Task directions:
Present every line in which the string "Blender" appears.
--- BEGIN ---
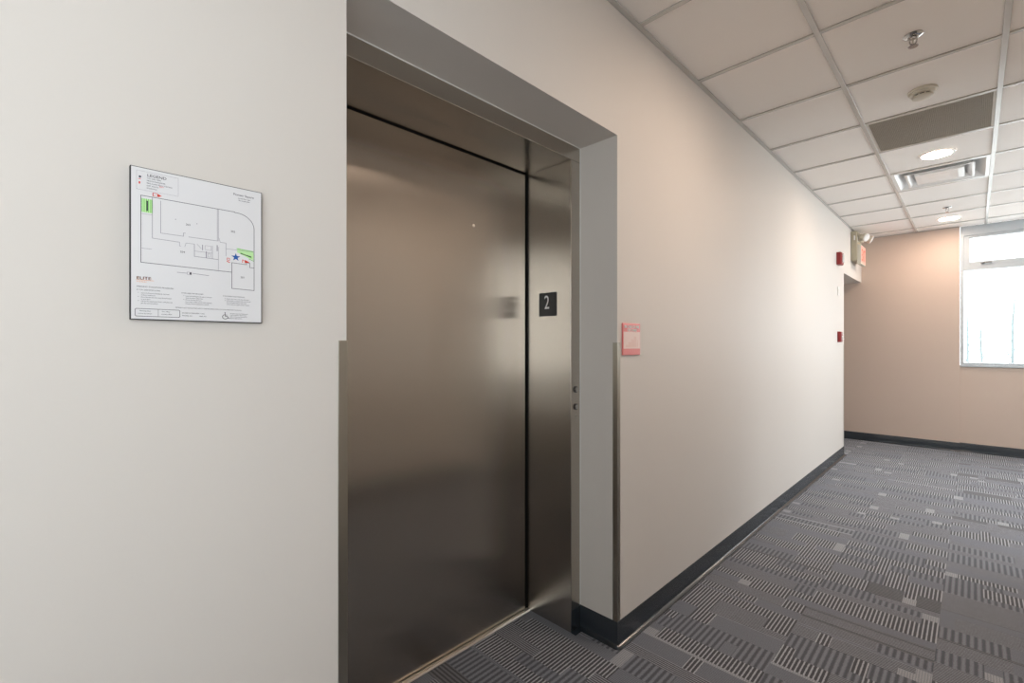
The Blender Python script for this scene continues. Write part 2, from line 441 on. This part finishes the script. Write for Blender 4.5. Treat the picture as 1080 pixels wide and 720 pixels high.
# floor number plate on the far jamb
t = thing('floor_number_plate', (-.323, 1.607, 1.44), 'small black plate with white numeral 2 on the steel jamb', 'sign')
YJ = E1 - J
MB().box(-.374, -.272, YJ - .0035, YJ - .0002, 1.387, 1.494).build('plate', M['black_plastic'], t, bevel=.001)
n = MB(); n.text('2', .088, on_y(-.3265, YJ - .0038, 1.4205), 'CENTER', .0006, .72); n.build('numeral', M['white_plastic'], t)
n = MB()
for q in range(2): n.lathe([(.0018, 0), (.0015, -.0007), (.0004, -.001)], (-.3265, YJ - .0035, 1.400 + .005 * q), 'y', 10)
n.build('braille_dots', M['black_plastic'], t, smooth=True)

# steel corner guards
def guard(y, s, label, z0=.102):
    """L strip on the wall face (s = which way the face leg runs) and round the corner"""
    a, th = .0205, .0022
    g = MB()
    g.prism([(th, y - s * th), (th, y + s * a), (.0002, y + s * a), (.0002, y - s * .0002), (-a, y - s * .0002), (-a, y - s * th)], 'z', z0, 1.266)
    return tag(g.build('corner_guard', M['guard'], bevel=.0006, origin=(0, y, z0)), label, 'corner guard', 'steel corner guards')
guard(E0, -1, 'steel corner guard on the wall edge left of the elevator door')
guard(E1, 1, 'steel corner guard on the wall edge between elevator and red sign')
guard(O0, -1, 'steel corner guard on the far wall end beside the side corridor opening')

# ------------------------------------------------------------------ evacuation plan on the near wall
SY, SZ = .1, 1.3
t = thing('evacuation_plan', (.006, .204, 1.3), 'white evacuation floor plan board with dark edge on the near wall', 'sign')
MB().box(-.0005, .0115, SY - .001, SY + .210, SZ, SZ + .269).build('board', M['black_plastic'], t, bevel=.0006, seg=1)
MB().box(.0113, .0122, SY + .0006, SY + .2083, SZ + .0014, SZ + .2676).build('sheet', M['paper'], t)
XF = .0124
PRINT = []
class Ink(MB):
    def keep(self, m):
        me = bpy.data.meshes.new('ink'); self.bm.to_mesh(me); self.bm.free(); PRINT.append((me, m))
    def line(self, pts, wd=.5, close=False):
        pts = [Vector((a, b)) for a, b in pts]
        if close: pts.append(pts[0])
        for p, q in zip(pts, pts[1:]):
            d = (q - p)
            if d.length < 1e-6: continue
            d.normalize(); n = Vector((-d.y, d.x)) * wd / 2; p2 = p - d * wd / 2; q2 = q + d * wd / 2
            self.quad([(XF, SY + (v.x) / 1000, SZ + (v.y) / 1000) for v in (p2 - n, q2 - n, q2 + n, p2 + n)])
        return self
    def rect(self, a, b, c, d): return self.line([(a, (b + d) / 2), (c, (b + d) / 2)], abs(d - b)) if False else self.quad([(XF, SY + u / 1000, SZ + v / 1000) for u, v in ((a, b), (c, b), (c, d), (a, d))])
    def poly(self, pts, lift=0): return self.quad([(XF + lift, SY + u / 1000, SZ + v / 1000) for u, v in pts])
    def put(self, s, u, v, size, align='LEFT', sx=1.0): return self.text(s, size / 1000, on_x(XF - .0001, SY + u / 1000, SZ + v / 1000), align, .0001, sx)
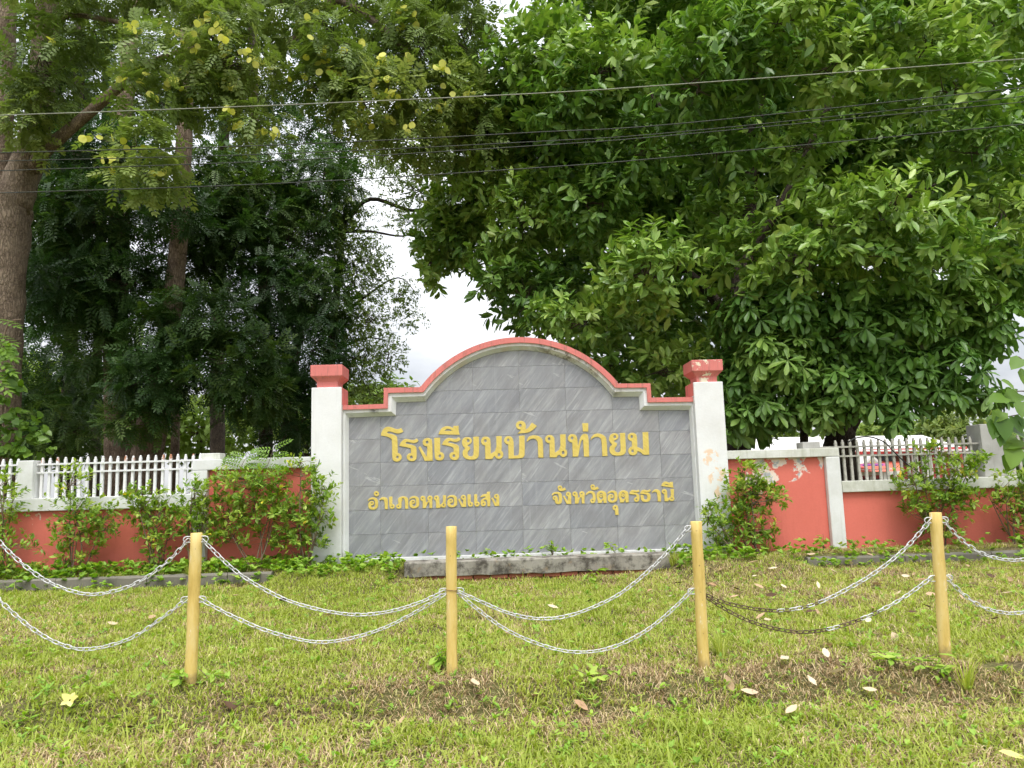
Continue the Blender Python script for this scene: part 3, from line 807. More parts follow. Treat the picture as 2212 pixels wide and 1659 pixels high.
--- END ---
Written answer:
The Blender Python script for this scene continues. Write part 2, from line 441 on. This part finishes the script. Write for Blender 4.5. Treat the picture as 1080 pixels wide and 720 pixels high.
Continue the Blender Python script for this scene: part 3, from line 807. More parts follow. Treat the picture as 2212 pixels wide and 1659 pixels high.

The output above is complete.